# START OF SUPPLIED MATERIAL

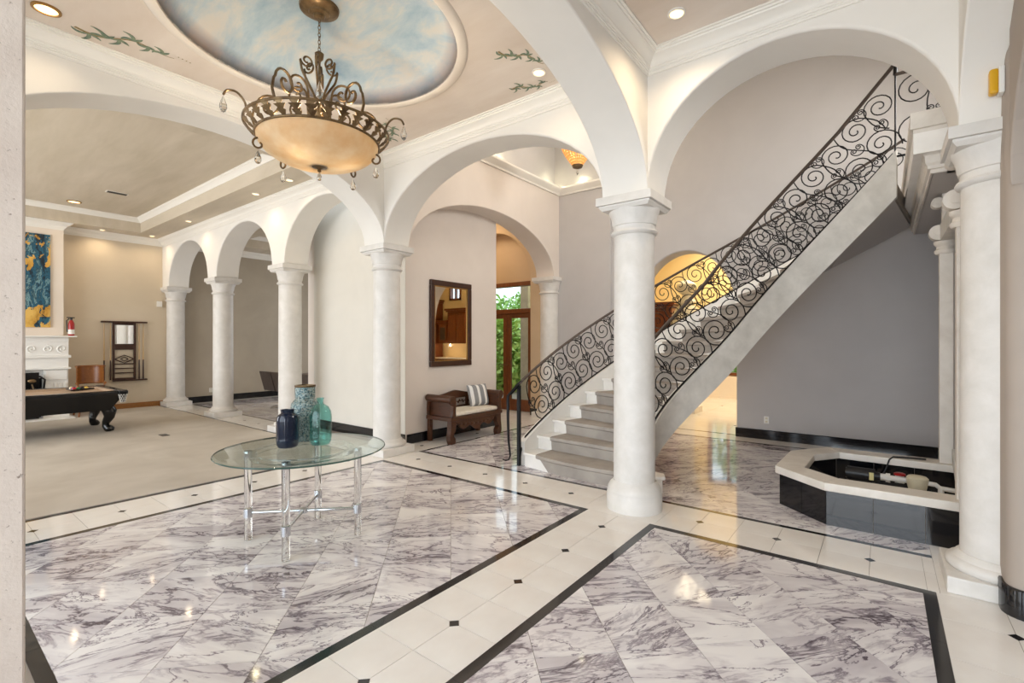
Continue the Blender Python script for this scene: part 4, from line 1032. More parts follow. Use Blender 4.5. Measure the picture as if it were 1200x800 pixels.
# ================================================================ CHANDELIER AND PENDANT
def scroll2(ax, az, path): return [(ax + r, az + z) for r, z in path]
def spiral_rz(c, R, a0, turns, sgn, n=22, r0=0.006):
    return spiral(c, R, a0, turns, sgn, n, r0)
def chandelier():
    cx, cy = -3.53, 2.07; zr = 3.13
    t = thing('bowl_chandelier', (cx, cy, 2.83), 'bronze scrolled chandelier with glowing amber bowl under the painted sky dome', 'chandelier')
    zt = ZC + 0.245
    m = MB(); m.lathe([(0.02, zt - 0.085), (0.04, zt - 0.08), (0.045, zt - 0.06), (0.075, zt - 0.055), (0.08, zt - 0.04), (0.12, zt - 0.035), (0.145, zt - 0.02), (0.15, zt)], cx, cy, 32); m.build('canopy', 'antique_bronze', t, smooth=35)
    n = 9; ztop = zt - 0.085; zb = 3.80
    for i in range(n):
        z = ztop - (ztop - zb) * (i + 0.5) / n; hh = (ztop - zb) / n * 0.66; q = []
        for k in range(12):
            a = 2 * pi * k / 12; u = 0.010 * cos(a); q.append((cx + (u if i % 2 else 0), cy + (0 if i % 2 else u), z + hh * sin(a)))
        m = MB(); m.tube(q, 0.0028, 5, closed=True); m.build('chain_link', 'antique_bronze', t, smooth=60)
    m = MB(); m.lathe([(0.012, 3.80), (0.035, 3.78), (0.03, 3.74), (0.012, 3.72), (0.009, 3.70), (0.009, 3.42), (0.03, 3.40), (0.045, 3.36), (0.05, 3.30), (0.03, 3.26), (0.035, 3.20), (0.06, 3.14), (0.02, 3.10)], cx, cy, 20); m.build('stem', 'antique_bronze', t, smooth=40)
    def radial(a, pts, y0=0.0): return [(cx + r * cos(a) - y0 * sin(a), cy + r * sin(a) + y0 * cos(a), z) for r, z in pts]
    RR = 0.525
    for k in range(6):
        a = 2 * pi * k / 6 + 0.35
        # crown scrolls at the top
        q = [(0.025, 3.34), (0.04, 3.44), (0.09, 3.53), (0.13, 3.60), (0.145, 3.68)]
        m = MB(); m.smooth_tube(radial(a, q), 0.009, 6); m.tube(radial(a, spiral((0.095, 3.69), 0.05, radians(-5), 1.3, 1, 22)), 0.008, 6); m.build('crown_scroll', 'antique_bronze', t, smooth=60)
        # tall inner S scroll
        q = [(0.06, 3.15), (0.085, 3.25), (0.095, 3.38)]
        s1 = spiral((0.185, 3.45), 0.085, radians(180), 1.3, 1, 22)[::-1]
        m = MB(); m.tube(radial(a + 0.26, q + s1), 0.009, 6); s2 = spiral((0.19, 3.25), 0.08, radians(190), 1.25, -1, 20)
        m.tube(radial(a + 0.26, s2), 0.008, 6); m.build('inner_scroll', 'antique_bronze', t, smooth=60)
    for k in range(10):
        a = 2 * pi * k / 10 + 0.1
        if k % 2 == 0:
            q = [(RR - 0.04, zr + 0.04), (RR - 0.01, zr + 0.12), (RR - 0.025, zr + 0.20)]
            s1 = spiral((RR - 0.14, zr + 0.22), 0.10, radians(0), 1.35, -1, 24)[::-1]
            m = MB(); m.tube(radial(a, q + s1), 0.010, 6); m.build('rim_scroll', 'antique_bronze', t, smooth=60)
        else:
            q = [(RR - 0.01, zr + 0.03), (RR + 0.0, zr + 0.10), (RR + 0.05, zr + 0.155), (RR + 0.11, zr + 0.15), (RR + 0.135, zr + 0.11)]
            m = MB(); m.smooth_tube(radial(a, q), 0.008, 6); ar = m.build('outer_hook', 'antique_bronze', t, smooth=60)
            x, y, z = radial(a, [(RR + 0.135, zr + 0.09)])[0]
            m = MB(); m.lathe([(0.002, z + 0.01), (0.010, z - 0.01), (0.024, z - 0.05), (0.026, z - 0.07), (0.016, z - 0.095), (0.002, z - 0.105)], x, y, 8); m.build('crystal_drop', 'crystal', ar)
    # band: two hoops with upright acanthus leaves between them
    r0, z0, r1, z1 = 0.53, zr + 0.035, 0.455, zr - 0.05
    hoop = lambda r, z: [(cx + r * cos(2 * pi * i / 60), cy + r * sin(2 * pi * i / 60), z) for i in range(60)]
    m = MB(); m.tube(hoop(r0, z0), 0.011, 6, closed=True); m.build('upper_hoop', 'antique_bronze', t, smooth=60)
    m = MB(); m.tube(hoop(r1, z1), 0.010, 6, closed=True); m.build('lower_hoop', 'antique_bronze', t, smooth=60)
    for k in range(30):
        a = 2 * pi * k / 30; da = 2 * pi / 30
        L = [(-0.10, 0.0), (-0.30, 0.30), (-0.14, 0.36), (-0.42, 0.66), (-0.14, 0.68), (-0.34, 0.97), (0.0, 1.05), (0.34, 0.97), (0.14, 0.68), (0.42, 0.66), (0.14, 0.36), (0.30, 0.30), (0.10, 0.0)]
        f = lambda u, v, e: (cx + (r1 + (r0 - r1) * v + 0.012 * sin(pi * v) + e) * cos(a + u * da), cy + (r1 + (r0 - r1) * v + 0.012 * sin(pi * v) + e) * sin(a + u * da), z1 + (z0 - z1) * v)
        m = MB(); m.slab(L, lambda u, v: f(u, v, 0), lambda u, v: f(u, v, 0.006)); m.build('leaf', 'antique_bronze', t)
    m = MB(); pr = []
    for i in range(15):
        q = pi / 2 * i / 14; pr.append((max(0.001, 0.45 * sin(q)), zr - 0.05 - 0.20 * cos(q)))
    m.lathe(pr, cx, cy, 48, cap=False); m.lathe([(r * 0.985, z + 0.008) for r, z in pr], cx, cy, 48, cap=False); m.build('glass_bowl', 'alabaster', t, smooth=60)
    zb = zr - 0.25
    m = MB(); m.lathe([(0.001, zb - 0.04), (0.015, zb - 0.03), (0.012, zb - 0.015), (0.03, zb - 0.005), (0.065, zb + 0.004), (0.07, zb + 0.012), (0.001, zb + 0.012)], cx, cy, 16); fin = m.build('finial', 'antique_bronze', t, smooth=40)
    m = MB(); m.lathe([(0.002, zb - 0.04), (0.012, zb - 0.055), (0.02, zb - 0.08), (0.012, zb - 0.10), (0.002, zb - 0.105)], cx, cy, 8); m.build('crystal_drop', 'crystal', fin)
    for k in range(4):
        a = radians(-30 + (-82, 82, 140, -140)[k])
        s1 = spiral((0.425, zr - 0.15), 0.05, radians(120), 1.0, 1, 16, 0.012)
        m = MB(); m.tube(radial(a, s1), 0.008, 6); hk = m.build('under_hook', 'antique_bronze', t, smooth=60)
        x, y, z = radial(a, [(0.43, zr - 0.20)])[0]
        m = MB(); m.lathe([(0.002, z), (0.010, z - 0.02), (0.024, z - 0.055), (0.025, z - 0.075), (0.014, z - 0.095), (0.002, z - 0.10)], x, y, 8); m.build('crystal_drop', 'crystal', hk)
    for k in range(3):
        a = 2 * pi * k / 3 + 0.9; x, y = cx + 0.19 * cos(a), cy + 0.19 * sin(a)
        m = MB(); m.sphere((x, y, zr - 0.06), 0.035, 10, 8); m.build('bulb', 'lamp', t, smooth=80)
        point('lamp_chandelier', (x, y, zr - 0.125), 24, (1.0, 0.86, 0.66), 0.05)
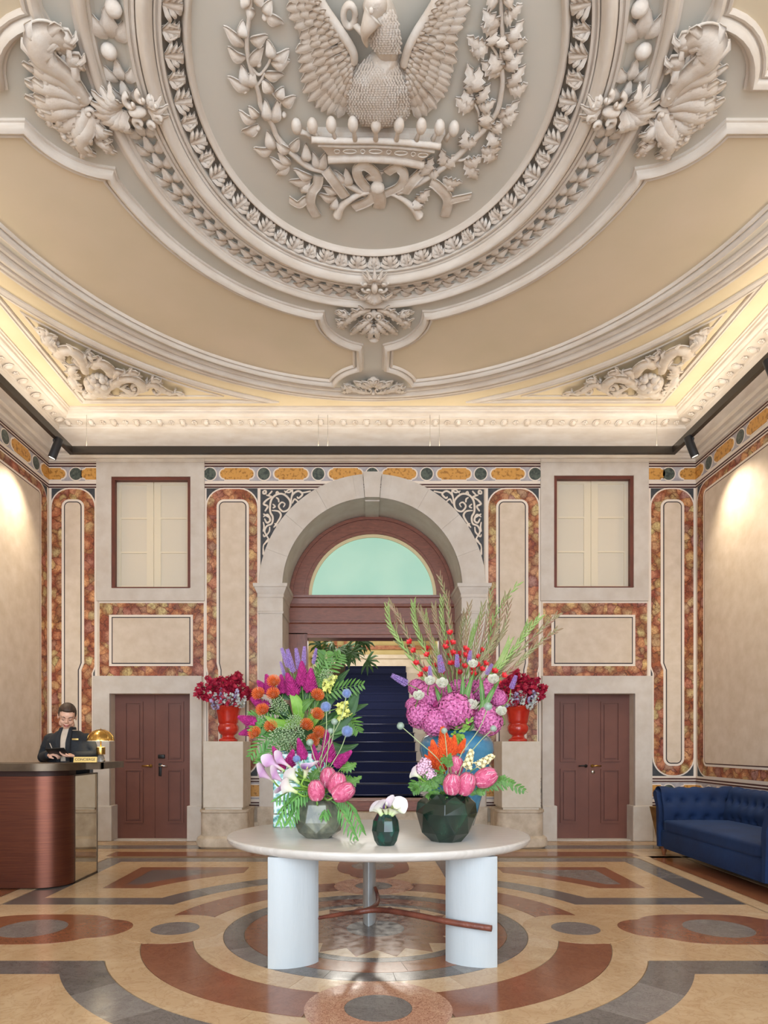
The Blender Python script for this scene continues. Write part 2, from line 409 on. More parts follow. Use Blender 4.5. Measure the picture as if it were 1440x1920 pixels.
# jambs, imposts
def moulded_block(name, x0, x1, y0, y1, prof, mt, par, yback=None):
    """prof: (z, out) pairs; footprint grows by out on the front and both sides"""
    m = MB(); k = len(prof)
    for z, o in prof: m.v += [(x0-o, y0-o, z), (x1+o, y0-o, z), (x1+o, y1, z), (x0-o, y1, z)]
    for i in range(k-1):
        for j in range(4): m.f.append((4*i+j, 4*i+(j+1) % 4, 4*i+4+(j+1) % 4, 4*i+4+j)); m.m.append(0)
    m.f += [(3, 2, 1, 0), (4*k-4, 4*k-3, 4*k-2, 4*k-1)]; m.m += [0, 0]
    return m.build(name, mt, par, smooth=False)
for s in (-1, 1):
    xo, xi = (487, 530) if s < 0 else (866, 909)
    a, b = WX(xo), WX(xi)
    jx0, jx1 = (a, ACX-AR+.0) if s < 0 else (ACX+AR, b)
    mb = MB(); mb.box((jx0-(0 if s < 0 else .003), YW-.05, 0), (jx1+(.003 if s < 0 else 0), YW+.72, SPZ-.05)); mb.build('arch_jamb', STONE, far, smooth=False)
    z = lambda p: WZ(p)
    pr = [(z(1152), 0), (z(1152), .012), (z(1148), .02), (z(1147), .008), (z(1123), .008), (z(1121), .02), (z(1116), .02), (z(1112), .035), (z(1104), .062), (z(1103), .075), (z(1097), .08), (z(1097), 0)]
    moulded_block('impost', jx0-(0 if s < 0 else .003), jx1+(.003 if s < 0 else 0), YW-.05, YW+.72, pr, STONE, far)
    mb = MB(); mb.box((jx0-.03, YW-.09, 0), (jx1+.03, YW+.72, WZ(1512)), c=.01); mb.build('jamb_base', STONE2, far, smooth=False)
# slate spandrels with white scrolls
for s in (-1, 1):
    ax = 489; P = [(ax, 918), (597, 918)]
    q0 = math.asin((1103-918)/213.5); q1 = math.acos((698-ax)/213.5)
    for i in range(15):
        a = q0+(q1-q0)*i/14; P.append((698-213.5*math.cos(a), 1103-213.5*math.sin(a)))
    if s > 0: P = [(1396-x, y) for x, y in P]
    pts = [(WX(x), WZ(y)) for x, y in P]
    ar = sum(pts[i][0]*pts[(i+1) % len(pts)][1]-pts[(i+1) % len(pts)][0]*pts[i][1] for i in range(len(pts)))
    if ar < 0: pts.reverse()
    slab('spandrel', pts, .012, SLATE)
    curves = [[(740,1180),(752,1060),(810,1000),(762,900),(790,830),(850,800),(862,720),(830,650),(840,520),(900,450),(990,440),(1072,520),(1060,620),(985,652),(935,590),(970,540),(1010,560),(990,600)],
      [(850,640),(930,650),(962,700),(930,770),(872,850)], [(1085,580),(1098,460),(1170,402),(1225,440),(1180,490),(1160,470)], [(1100,555),(1130,500),(1180,540)],
      [(1200,420),(1245,420),(1330,402)], [(860,470),(790,510),(750,560),(800,590),(765,650)], [(745,720),(800,690),(830,760),(790,790),(760,740)], [(745,680),(775,700),(835,735)],
      [(1010,430),(1060,385),(1105,410),(1090,470)], [(1000,400),(1060,420),(1110,385)], [(745,930),(760,960),(815,905),(825,840)], [(745,400),(775,400),(775,430),(745,430),(745,400)],
      [(800,460),(830,430),(855,400)], [(780,450),(850,470)], [(900,440),(915,410),(945,440)], [(900,480),(930,500),(935,540)], [(760,1060),(790,1010),(820,985)], [(745,1100),(750,1190)],
      [(860,560),(890,590),(860,610)], [(745,780),(755,840),(745,900)], [(880,800),(915,810),(905,840)]]
    for c_ in curves:
        pp = [(380+x/6.545, 860+y/6.545) for x, y in c_]
        if s > 0: pp = [(1396-x, y) for x, y in pp]
        path = bez([Vector((WX(x), YW-.013, WZ(y))) for x, y in pp], 5)
        mb = MB(); n_ = len(path); mb.tube(path, [(.016 if len(c_) > 4 else .013)*(1-.5*abs(2*i/n_-1)**3) for i in range(n_)], 6, flat=.5, up=(0, 1, 0)); mb.build('scroll', LINEW, far)
    slab('spandrel_border', [(WX(486.5 if s < 0 else 909.5), WZ(1103)), (WX(488.5 if s < 0 else 911.5), WZ(1103)), (WX(488.5 if s < 0 else 911.5), WZ(916)), (WX(486.5 if s < 0 else 909.5), WZ(916))], .014, LINEW)
slab('spandrel_border', prect(486, 912, 914.5, 917.5), .007, LINEW)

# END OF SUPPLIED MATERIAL

*EXERCISE GOAL*
Identify each line in the entries with the word "More" and copy it.

*RESULT FOR THIS EXERCISE*
Continue the Blender Python script for this scene: part 4, from line 1032. More parts follow. Use Blender 4.5. Measure the picture as if it were 1200x800 pixels.
The Blender Python script for this scene continues. Write part 2, from line 409 on. More parts follow. Use Blender 4.5. Measure the picture as if it were 1440x1920 pixels.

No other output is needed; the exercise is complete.